The next reason is performance. Stored procedures can in certain circumstances dramatically increase or decrease performance of both the client and the server, network traffic, and application response time. But which one is most important in your application? The consensus does not know. The best practice depends on the type of multitasking the application is performing, the type of client, the client coding environment, the locations of the data being processed, the locking requirements, the concurrency requirements, the capacity of the servers and clients, the network topology, the expected response time for the activity, etc. It is not at all uncommon to think that a stored procedure should be in the database server and to have performance testing show that it is better in the application and vice versa. Keep in mind that as the database becomes loaded, these performance issues may change and any decisions you make on a development database with only partial data may not prove out in the final application.
There may also be reasons to normalize/denormalize data in the database, but present a different view to the application. This should, if done correctly, make the application code simpler to maintain and understand. What is your support experience level? No experienced DBAs, this is probably a bad idea. Relatively inexperienced application coders, this is probably a really good idea.

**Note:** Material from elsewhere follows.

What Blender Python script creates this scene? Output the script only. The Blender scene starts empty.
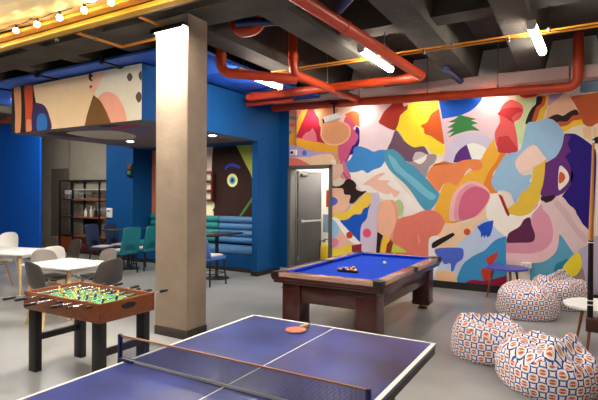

Sophisticated applications may even have more than one database server. One update server and multiple read only servers is very common in the environments I work in. Since the update server is not burdened by providing all of the read only data, it has much more capacity to handle stored procedures. Some of our environments see 80 or 90% of the load as read only. This is the network topology part.
Another example, if the result of a procedure is one number, but requires 15 columns, from 200 rows the question is, is it faster to do it on the server and only put one resulting number back on the network, or should the system get all 15 columns times 200 rows worth of data and put that on the network for the client to analyze? The answer is, well it depends? Well, maybe not for this example, but hopefully you get the point. Now if part of the procedure requires data that comes from a GUI table or user entered data that only resides in the application, then the situation changes.
Wherever you put the code, you should have specific reasons for doing so and for high performance applications it is not appropriate to generalize that all the code should go exclusively into the database or the app.